Em sua marca, Mady Beeong usa materiais pouco convencionais, como o couro sintético, vinil e plásticos. Embora esses itens normalmente estejam associados ao universo fetichista, ela busca desfazer essa associação, explorando babados e formas irregulares. “Eu trago muito essa mensagem de liberdade criativa, de que a gente pode fazer o que quiser com o material que quiser, sem essas amarras que as pessoas têm”, explica.
A drag compartilha um momento de virada em sua carreira, quando criou um look inspirado no quadro “Noite Estrelada”, de Vincent Van Gogh, e na capa do álbum “Melodrama”, da cantora Lorde. “Foi um divisor de águas, o primeiro look que eu pintei à mão. Eu nunca tinha feito algo parecido e eu falei: cara, é aqui que eu vou me entender como artista, me jogar e fazer isto acontecer.”, relata Mady.
Para Kyara e Mady, a montagem como drag vai muito além da aparência: é um ritual de expressão e libertação. “É uma questão de poder, me sinto poderosa. Parece que baixa uma coisa na gente, começo a me soltar e me sentir completa”, revela Kyara.
“É o momento que consigo externar tudo que está na minha cabeça, me sinto completa. É uma extensão da minha personalidade. Quando eu me monto, eu intensifico tudo”, disse Mady.
Coletivo Vera
Segundo levantamento do coletivo nacional Drag Brasil, o número de drags em cidades pequenas cresceu mais de 70% nos últimos cinco anos, impulsionado por redes sociais e editais culturais.
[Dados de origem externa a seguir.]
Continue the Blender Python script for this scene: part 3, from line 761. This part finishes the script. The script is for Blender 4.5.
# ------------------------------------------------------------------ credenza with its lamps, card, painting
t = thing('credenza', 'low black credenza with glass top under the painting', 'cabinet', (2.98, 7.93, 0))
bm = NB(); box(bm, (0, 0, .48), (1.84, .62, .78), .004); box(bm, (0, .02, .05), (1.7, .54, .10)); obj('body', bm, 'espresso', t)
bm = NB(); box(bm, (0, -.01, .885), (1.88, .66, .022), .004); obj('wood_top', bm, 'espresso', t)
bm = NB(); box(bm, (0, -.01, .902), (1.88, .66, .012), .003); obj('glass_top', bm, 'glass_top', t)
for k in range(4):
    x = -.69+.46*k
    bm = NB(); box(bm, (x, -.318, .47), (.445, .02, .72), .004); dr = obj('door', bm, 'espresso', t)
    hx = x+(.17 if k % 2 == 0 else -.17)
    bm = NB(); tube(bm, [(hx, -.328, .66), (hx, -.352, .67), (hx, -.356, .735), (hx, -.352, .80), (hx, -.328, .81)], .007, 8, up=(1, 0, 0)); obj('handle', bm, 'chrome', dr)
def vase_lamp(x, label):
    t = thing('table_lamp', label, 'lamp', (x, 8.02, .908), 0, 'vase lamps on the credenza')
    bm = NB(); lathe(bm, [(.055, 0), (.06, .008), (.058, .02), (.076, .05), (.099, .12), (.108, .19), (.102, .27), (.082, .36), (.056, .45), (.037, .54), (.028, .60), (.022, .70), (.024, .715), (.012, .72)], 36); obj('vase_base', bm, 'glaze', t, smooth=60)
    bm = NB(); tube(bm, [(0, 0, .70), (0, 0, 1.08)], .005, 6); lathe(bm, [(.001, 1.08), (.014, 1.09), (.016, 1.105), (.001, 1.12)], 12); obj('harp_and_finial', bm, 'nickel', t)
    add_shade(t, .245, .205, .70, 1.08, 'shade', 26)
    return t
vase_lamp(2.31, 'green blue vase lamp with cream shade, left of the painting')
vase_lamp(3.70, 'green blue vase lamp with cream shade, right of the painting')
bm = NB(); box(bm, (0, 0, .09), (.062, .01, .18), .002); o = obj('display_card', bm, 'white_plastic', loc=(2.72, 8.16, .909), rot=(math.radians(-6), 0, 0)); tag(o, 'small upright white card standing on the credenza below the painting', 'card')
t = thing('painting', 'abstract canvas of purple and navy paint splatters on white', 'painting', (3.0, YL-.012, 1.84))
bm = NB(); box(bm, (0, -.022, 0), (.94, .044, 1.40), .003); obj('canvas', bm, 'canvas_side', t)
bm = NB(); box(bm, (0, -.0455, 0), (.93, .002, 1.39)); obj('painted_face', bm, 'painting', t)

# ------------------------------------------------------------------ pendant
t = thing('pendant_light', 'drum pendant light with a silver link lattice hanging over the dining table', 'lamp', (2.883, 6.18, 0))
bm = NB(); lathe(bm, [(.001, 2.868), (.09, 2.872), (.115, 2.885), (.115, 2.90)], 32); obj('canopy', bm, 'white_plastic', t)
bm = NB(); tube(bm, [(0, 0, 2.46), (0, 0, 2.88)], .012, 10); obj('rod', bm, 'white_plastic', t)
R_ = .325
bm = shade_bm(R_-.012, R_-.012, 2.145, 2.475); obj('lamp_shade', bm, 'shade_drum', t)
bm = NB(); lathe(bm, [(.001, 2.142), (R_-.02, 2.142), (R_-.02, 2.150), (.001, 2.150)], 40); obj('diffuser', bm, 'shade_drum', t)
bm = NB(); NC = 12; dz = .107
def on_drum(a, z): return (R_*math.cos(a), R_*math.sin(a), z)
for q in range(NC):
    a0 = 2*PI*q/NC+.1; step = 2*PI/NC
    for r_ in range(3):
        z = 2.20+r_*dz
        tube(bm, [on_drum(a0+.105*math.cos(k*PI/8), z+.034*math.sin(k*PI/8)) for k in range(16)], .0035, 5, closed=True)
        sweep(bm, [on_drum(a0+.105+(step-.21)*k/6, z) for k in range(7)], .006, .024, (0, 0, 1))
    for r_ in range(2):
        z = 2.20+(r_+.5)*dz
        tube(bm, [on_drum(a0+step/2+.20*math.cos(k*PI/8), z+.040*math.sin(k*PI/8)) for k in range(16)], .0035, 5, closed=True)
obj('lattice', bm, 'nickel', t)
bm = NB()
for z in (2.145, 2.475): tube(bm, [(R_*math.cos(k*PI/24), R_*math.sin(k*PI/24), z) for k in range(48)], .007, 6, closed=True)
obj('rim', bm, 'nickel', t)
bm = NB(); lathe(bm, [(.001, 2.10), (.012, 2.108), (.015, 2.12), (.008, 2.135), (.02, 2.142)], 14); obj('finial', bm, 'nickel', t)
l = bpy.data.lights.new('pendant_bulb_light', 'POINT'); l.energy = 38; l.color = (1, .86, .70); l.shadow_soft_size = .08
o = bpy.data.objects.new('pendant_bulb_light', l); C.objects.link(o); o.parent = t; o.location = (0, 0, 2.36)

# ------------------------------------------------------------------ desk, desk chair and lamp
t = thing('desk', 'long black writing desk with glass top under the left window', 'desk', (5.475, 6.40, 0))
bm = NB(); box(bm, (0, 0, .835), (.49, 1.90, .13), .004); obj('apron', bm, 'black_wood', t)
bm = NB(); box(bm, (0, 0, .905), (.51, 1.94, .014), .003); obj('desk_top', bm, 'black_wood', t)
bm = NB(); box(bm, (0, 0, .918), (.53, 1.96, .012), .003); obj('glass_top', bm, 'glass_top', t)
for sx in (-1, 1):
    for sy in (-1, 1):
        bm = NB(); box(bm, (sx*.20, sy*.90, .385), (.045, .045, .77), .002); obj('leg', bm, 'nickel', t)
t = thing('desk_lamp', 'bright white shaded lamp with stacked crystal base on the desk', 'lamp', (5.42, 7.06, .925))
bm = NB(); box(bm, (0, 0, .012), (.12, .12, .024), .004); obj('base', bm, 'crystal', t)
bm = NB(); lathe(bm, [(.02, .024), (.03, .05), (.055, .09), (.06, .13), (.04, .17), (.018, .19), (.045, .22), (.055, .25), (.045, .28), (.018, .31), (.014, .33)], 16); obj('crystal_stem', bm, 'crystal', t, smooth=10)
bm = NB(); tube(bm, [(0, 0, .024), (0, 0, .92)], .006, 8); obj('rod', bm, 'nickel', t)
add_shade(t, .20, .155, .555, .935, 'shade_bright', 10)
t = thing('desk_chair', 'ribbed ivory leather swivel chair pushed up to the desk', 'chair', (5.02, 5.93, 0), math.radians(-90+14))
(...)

Os palcos de Bauru refletem essa tendência, embora a comunidade LGBTQIAPN+ ainda enfrente muitos desafios. Na cidade, o Coletivo Vera, formado por pessoas da sigla, busca fortalecer a representatividade, promover o respeito às identidades e combater o preconceito por meio de eventos e ações voltadas à população local.

Na prática, o coletivo arrecada recursos por meio de eventos e rifas para ajudar cidadãos em situação de vulnerabilidade, como crianças carentes e indivíduos atendidos pelo grupo de acolhimento para pessoas trans e travestis de Bauru. Também organiza desfiles, concursos de miss e mister, além da oficina de drags da cidade — uma parceria com o Senac iniciada pela drag queen Maya Papillons. A oficina ensina a arte drag e a montagem de personagens a qualquer pessoa interessada. O encerramento é marcado por um batismo: um desfile em evento aberto ao público.
Desde 2023, a Secretaria de Cultura de Bauru lança um edital com cachê de 4 mil reais para artistas drags se apresentarem na Parada LGBTQIA+. Ainda assim, a burocracia e o preconceito persistem. “Queríamos fazer o concurso de miss no teatro, mas criaram uma lei que diz que não pode fazer concurso de beleza no teatro municipal, sendo que toda cidade pode”, disse Kyara , que também é organizadora do coletivo.
A comunidade pode participar do Coletivo Vera de forma voluntária e ajudar na divulgação e apoio a pessoas em situação de vulnerabilidade. “Só o fato de termos conseguido montar um coletivo para a gente já é uma conquista enorme”, declarou a drag.